Scesi da quella solitudine al mondo. Non conoscevo Gracq, espulso dai cataloghi delle grandi case editrici italiane. Mi informai. Classe 1910, vita modesta, da schivo prof di un liceo parigino, amicizia con André Breton, schifo verso Jean-Paul Sartre e l'esistenzialismo in toto, schifo verso il nouveau roman («assurdi romanzi di zinco»), schifo verso l'intelligenza parigina, «rete di pettegolezzi, mercanteggiamenti, speculazioni, aggiotaggi, calunnia», amore viscerale per Edgar Allan Poe, Stendhal e Ernst Jünger («darei quasi tutta la letteratura degli ultimi anni per un solo libro di Jünger, Sulle scogliere di marmo»). Interessante. In una bancarella becco La letteratura senza vergogna, un livido e virtuoso pamphlet contro la letteratura del tempo. Gracq gracchia contro tutti: contro «la richiesta assillante di grandi scrittori» che paiono «usciti da una serra di coltivazioni forzate», simili a «sfiancati ronzini»; contro i critici letterari proni al potere editoriale, «buoni soltanto a sproloquiare alla radio o a infilarsi nella giuria di qualche premio letterario»; contro la stampa, «berciare confuso di altoparlanti in mezzo al frastuono di un luna-park»; contro il pubblico beota che subisce chili di vomito librario, «vi è oggi un appiattimento delle reazioni estetiche su quelle politiche».
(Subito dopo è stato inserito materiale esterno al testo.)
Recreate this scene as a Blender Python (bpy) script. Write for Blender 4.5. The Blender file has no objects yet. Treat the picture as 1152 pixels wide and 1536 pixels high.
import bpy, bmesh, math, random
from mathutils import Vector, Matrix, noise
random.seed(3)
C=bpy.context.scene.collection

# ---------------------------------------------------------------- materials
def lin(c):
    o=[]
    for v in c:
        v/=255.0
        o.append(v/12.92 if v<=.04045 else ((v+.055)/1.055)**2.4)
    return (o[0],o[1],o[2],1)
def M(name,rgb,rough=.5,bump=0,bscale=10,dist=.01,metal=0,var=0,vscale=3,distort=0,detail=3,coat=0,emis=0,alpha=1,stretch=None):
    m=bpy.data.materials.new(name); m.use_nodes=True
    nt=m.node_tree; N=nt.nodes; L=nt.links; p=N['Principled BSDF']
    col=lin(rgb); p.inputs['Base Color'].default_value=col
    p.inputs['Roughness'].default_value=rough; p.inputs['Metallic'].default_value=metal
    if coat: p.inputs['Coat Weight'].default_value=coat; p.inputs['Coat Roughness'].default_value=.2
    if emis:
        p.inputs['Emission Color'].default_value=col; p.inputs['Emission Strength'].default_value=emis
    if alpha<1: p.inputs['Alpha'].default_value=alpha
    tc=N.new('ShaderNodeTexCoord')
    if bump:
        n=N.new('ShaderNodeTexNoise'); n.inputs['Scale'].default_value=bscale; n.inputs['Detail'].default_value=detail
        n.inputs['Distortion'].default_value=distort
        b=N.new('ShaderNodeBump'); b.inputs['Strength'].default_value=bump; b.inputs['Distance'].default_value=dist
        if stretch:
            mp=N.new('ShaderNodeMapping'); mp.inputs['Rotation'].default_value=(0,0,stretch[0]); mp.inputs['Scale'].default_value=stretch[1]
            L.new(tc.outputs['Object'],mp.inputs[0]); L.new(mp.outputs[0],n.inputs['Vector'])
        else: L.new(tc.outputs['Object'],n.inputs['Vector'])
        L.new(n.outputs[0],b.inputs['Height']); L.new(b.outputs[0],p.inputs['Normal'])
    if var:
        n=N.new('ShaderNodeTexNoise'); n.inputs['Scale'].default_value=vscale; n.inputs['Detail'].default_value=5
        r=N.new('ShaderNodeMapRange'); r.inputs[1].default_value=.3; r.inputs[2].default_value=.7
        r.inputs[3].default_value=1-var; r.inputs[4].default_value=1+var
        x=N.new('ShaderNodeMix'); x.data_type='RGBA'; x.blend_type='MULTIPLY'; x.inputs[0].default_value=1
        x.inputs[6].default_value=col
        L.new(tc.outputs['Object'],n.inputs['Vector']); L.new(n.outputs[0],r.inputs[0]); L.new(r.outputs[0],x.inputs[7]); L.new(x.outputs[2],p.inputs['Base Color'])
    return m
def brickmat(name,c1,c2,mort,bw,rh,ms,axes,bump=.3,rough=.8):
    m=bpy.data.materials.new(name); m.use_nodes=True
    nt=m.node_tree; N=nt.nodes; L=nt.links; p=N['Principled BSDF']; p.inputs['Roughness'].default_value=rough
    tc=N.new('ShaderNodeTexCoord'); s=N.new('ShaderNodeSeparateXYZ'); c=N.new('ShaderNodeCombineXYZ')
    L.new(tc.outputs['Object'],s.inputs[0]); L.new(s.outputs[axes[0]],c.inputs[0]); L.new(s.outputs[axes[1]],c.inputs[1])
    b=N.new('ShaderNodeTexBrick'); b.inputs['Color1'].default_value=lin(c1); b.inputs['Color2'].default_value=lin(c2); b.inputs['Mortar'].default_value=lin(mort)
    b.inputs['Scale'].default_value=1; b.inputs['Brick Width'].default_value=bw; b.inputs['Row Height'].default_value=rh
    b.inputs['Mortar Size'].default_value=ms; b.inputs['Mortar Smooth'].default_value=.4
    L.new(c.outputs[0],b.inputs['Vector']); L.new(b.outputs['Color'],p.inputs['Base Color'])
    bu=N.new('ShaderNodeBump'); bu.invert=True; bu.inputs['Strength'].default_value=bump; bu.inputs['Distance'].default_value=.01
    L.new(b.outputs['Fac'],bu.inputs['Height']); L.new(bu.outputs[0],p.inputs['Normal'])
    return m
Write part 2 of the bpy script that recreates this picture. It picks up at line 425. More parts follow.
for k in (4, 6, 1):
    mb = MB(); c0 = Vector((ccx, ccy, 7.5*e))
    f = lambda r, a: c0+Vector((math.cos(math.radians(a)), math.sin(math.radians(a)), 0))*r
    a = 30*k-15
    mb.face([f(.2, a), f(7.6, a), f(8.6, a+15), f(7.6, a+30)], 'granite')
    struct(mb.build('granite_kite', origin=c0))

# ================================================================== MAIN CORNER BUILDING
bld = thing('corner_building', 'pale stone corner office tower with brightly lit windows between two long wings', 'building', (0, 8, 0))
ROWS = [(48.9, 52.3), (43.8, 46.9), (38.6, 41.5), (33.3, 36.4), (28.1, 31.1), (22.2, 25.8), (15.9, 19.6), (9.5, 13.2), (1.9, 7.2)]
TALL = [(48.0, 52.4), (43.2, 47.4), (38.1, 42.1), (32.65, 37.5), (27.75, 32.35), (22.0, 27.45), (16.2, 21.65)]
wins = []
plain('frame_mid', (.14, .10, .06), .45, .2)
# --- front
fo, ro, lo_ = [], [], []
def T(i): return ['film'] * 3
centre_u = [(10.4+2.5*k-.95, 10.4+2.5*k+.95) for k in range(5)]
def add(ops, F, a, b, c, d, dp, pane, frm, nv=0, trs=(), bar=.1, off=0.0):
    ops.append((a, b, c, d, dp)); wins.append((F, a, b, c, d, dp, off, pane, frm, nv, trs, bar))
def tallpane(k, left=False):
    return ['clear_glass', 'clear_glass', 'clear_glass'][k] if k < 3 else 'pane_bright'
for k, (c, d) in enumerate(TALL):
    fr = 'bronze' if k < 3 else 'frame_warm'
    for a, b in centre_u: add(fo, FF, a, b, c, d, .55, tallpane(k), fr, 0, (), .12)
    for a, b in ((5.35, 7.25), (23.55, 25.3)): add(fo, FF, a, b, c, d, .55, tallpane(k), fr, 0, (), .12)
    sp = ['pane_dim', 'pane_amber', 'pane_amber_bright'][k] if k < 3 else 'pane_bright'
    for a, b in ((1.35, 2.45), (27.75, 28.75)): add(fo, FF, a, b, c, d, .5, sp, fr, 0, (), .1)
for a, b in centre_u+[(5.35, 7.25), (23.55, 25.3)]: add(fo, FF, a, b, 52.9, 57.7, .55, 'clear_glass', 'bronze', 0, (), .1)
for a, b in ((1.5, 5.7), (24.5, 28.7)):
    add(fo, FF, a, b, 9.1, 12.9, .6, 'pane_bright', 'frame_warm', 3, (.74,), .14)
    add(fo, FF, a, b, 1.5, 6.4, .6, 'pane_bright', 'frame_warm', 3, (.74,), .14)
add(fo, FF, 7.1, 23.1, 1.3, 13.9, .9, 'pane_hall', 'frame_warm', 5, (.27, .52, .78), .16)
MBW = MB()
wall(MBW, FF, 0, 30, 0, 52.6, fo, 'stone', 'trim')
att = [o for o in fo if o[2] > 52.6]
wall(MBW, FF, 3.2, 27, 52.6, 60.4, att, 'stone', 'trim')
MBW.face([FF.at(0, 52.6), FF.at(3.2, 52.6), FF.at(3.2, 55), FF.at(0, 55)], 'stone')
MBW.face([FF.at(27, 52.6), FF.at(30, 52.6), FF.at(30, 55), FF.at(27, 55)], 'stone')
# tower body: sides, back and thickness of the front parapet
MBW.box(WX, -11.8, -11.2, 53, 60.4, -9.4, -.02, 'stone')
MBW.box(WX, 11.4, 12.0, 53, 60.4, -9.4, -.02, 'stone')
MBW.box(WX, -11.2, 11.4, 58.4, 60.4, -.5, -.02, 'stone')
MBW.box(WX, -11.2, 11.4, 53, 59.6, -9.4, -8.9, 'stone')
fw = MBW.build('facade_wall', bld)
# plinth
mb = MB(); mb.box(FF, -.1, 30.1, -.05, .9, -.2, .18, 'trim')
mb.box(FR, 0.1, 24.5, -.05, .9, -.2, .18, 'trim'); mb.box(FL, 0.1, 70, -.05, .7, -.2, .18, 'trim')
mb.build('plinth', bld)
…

Il pamphlet è pubblico nel 1950. L'anno dopo Gracq pubblica, come consuetudine per il piccolo editore José Corti, il suo capolavoro, La riva delle Sirti, «il più straordinario poema in prosa della letteratura francese» (Henri Mondor). «Appartengo a una delle più antiche famiglie di Orsenna»: così attacca il romanzo, dalla scrittura ipnotica e dalla trama scheletrica, che pare un effetto Morgana. Un tizio, quello che scrive, viene inviato dalla Signoria di Orsenna, specie di fittizia Venezia che «vive come all'ombra di una gloria che le hanno acquistata nei secoli andati i successi militari contro gli Infedeli e i favolosi benefici dei suoi commerci con l'Oriente», presso «la provincia delle Sirti, perduta agli estremi confini del Sud, un po' l'ultima Tule dei territori di Orsenna». Lì, in catastrofica immobilità, l'eroe deve pattugliare il fronte perché da un momento all'altro potrebbe scattare il conflitto, epico e definitivo, costantemente rimandato, con il Farghestan, terra ignota, fagocitata dalla favola («il Farghetsan aveva elevato davanti a me delle barriere scogliose di sogno»). Il libro è una meraviglia: pare scritto, su lamina d'oro, da un geografo del Trecento, oppure da un cosmonauta atterrato su un pianeta dove scorrono torrenti di metano, tra diecimila anni. È un libro senza tempo, un classico. Che fece scalpore per due cose. Intanto, per le suadenti accuse, volte a Gracq, di aver mimato la trama del Deserto dei tartari, pubblicato dieci anni prima. Fu Buzzati, però, a difendere l'austero scrittore francese, «l'atmosfera è completamente differente, sia nelle caratteristiche fisiche sia nel sentimento che si propone di suscitare».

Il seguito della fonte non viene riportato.